CHALLENGE »
Copy each line that holds "picture".

INFORMATION SHOWN »
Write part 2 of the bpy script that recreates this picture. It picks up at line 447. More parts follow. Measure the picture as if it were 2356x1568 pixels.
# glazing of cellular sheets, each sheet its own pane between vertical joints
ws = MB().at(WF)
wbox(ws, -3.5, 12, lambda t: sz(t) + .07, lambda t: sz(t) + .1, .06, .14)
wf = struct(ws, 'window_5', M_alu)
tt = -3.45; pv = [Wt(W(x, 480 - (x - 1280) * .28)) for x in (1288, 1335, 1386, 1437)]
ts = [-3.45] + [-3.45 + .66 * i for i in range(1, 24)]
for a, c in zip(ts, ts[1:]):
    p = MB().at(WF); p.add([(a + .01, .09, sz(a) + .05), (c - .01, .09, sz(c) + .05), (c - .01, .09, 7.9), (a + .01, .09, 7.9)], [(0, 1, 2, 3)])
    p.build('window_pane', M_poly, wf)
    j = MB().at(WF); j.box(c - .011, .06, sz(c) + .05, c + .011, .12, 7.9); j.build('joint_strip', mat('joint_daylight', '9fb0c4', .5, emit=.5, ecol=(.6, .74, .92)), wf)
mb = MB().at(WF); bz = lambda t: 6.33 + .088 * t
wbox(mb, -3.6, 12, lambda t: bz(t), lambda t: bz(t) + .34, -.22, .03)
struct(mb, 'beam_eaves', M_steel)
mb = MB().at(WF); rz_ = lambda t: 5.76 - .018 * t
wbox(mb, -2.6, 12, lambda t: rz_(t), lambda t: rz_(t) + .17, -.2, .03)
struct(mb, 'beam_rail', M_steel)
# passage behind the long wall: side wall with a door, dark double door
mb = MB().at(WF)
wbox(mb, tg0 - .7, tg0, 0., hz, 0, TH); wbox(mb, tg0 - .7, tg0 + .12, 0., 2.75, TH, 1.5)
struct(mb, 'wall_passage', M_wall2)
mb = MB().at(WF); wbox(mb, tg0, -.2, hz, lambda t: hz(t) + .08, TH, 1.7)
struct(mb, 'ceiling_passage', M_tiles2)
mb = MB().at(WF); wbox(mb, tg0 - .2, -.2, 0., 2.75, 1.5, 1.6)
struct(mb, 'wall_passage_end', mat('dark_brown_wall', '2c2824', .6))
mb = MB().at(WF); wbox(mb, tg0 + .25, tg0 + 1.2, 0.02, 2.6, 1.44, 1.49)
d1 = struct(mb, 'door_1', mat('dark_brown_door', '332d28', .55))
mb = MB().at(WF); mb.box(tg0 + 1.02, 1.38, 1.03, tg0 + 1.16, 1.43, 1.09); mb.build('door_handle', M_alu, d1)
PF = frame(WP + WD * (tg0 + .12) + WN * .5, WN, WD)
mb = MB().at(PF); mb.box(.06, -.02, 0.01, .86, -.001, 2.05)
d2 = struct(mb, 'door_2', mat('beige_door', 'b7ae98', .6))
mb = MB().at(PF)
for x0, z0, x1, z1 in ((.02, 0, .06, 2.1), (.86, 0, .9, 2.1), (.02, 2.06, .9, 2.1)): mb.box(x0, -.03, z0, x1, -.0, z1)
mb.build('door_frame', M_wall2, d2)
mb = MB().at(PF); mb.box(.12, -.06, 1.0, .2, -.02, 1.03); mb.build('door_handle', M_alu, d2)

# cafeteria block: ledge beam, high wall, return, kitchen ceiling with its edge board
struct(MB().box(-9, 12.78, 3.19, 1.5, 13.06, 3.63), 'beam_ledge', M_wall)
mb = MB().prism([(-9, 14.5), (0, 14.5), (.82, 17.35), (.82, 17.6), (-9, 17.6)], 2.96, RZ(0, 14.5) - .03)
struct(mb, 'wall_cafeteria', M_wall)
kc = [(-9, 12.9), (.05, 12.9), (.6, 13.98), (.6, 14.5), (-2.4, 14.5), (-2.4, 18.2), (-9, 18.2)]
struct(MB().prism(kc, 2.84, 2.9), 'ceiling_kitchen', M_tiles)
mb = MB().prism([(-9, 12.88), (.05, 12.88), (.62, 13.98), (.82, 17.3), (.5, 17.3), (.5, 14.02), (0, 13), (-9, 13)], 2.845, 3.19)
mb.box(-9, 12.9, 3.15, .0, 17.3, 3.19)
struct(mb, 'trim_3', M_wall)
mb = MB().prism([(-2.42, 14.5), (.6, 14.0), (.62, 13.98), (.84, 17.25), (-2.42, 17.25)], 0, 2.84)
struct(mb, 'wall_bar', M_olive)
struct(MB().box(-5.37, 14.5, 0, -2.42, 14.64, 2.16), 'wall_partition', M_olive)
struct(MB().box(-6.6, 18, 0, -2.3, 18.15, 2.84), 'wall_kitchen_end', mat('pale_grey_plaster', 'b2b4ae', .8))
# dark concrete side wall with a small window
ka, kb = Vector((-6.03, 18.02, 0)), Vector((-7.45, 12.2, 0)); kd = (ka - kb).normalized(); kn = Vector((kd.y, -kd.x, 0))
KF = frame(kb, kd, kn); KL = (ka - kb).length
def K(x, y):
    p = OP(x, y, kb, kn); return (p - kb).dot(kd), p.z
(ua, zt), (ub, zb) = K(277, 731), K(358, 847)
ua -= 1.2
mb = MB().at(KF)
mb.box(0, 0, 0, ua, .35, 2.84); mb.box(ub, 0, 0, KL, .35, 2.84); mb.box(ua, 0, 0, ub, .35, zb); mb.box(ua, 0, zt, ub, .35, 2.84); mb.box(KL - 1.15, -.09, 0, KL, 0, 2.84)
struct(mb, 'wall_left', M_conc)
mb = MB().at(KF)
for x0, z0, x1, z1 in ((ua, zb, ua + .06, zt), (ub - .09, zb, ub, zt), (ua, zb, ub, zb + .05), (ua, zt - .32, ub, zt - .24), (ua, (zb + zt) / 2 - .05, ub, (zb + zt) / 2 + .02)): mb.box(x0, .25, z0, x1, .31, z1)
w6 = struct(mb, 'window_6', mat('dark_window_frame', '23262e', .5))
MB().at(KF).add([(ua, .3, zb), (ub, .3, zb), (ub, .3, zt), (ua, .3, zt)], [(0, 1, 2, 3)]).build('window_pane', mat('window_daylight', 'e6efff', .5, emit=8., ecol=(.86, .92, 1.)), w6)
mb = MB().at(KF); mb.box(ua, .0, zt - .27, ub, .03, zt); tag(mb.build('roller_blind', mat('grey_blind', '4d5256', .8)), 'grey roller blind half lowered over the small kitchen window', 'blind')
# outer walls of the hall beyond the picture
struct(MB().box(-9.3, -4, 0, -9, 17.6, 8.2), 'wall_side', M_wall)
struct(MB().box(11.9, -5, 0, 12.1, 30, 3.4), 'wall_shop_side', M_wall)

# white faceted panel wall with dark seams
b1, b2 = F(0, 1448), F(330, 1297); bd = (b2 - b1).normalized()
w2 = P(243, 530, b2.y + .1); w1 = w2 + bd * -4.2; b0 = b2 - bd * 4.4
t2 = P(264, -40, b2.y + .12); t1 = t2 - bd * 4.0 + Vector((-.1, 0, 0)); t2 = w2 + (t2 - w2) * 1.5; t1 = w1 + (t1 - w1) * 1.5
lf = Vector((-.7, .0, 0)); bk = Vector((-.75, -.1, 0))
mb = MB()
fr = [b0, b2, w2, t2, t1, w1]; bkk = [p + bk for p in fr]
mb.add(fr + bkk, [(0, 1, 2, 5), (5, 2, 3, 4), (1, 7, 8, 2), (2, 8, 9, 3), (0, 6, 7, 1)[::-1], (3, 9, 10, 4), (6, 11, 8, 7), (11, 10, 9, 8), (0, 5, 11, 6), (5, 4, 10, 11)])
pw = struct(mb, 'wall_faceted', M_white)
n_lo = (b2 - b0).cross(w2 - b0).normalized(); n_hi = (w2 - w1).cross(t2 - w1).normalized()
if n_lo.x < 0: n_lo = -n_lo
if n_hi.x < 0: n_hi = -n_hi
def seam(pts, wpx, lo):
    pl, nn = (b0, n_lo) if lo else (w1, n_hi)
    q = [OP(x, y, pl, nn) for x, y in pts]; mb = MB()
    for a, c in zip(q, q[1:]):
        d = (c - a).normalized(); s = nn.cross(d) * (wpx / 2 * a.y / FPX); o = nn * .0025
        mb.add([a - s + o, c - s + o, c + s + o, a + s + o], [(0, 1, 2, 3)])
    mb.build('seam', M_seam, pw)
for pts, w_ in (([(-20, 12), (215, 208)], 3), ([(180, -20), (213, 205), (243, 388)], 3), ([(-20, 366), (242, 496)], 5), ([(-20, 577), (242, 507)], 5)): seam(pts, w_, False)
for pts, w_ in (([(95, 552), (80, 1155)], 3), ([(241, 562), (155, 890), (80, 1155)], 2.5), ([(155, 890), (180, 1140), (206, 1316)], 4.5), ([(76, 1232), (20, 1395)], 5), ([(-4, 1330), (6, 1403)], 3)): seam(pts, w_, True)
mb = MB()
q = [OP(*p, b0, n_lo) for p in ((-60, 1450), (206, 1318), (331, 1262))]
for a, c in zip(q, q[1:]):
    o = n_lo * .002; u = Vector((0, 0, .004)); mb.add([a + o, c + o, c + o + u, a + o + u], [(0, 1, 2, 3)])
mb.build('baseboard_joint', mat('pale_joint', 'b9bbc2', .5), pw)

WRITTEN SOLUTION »
Write part 2 of the bpy script that recreates this picture. It picks up at line 447. More parts follow. Measure the picture as if it were 2356x1568 pixels.
# outer walls of the hall beyond the picture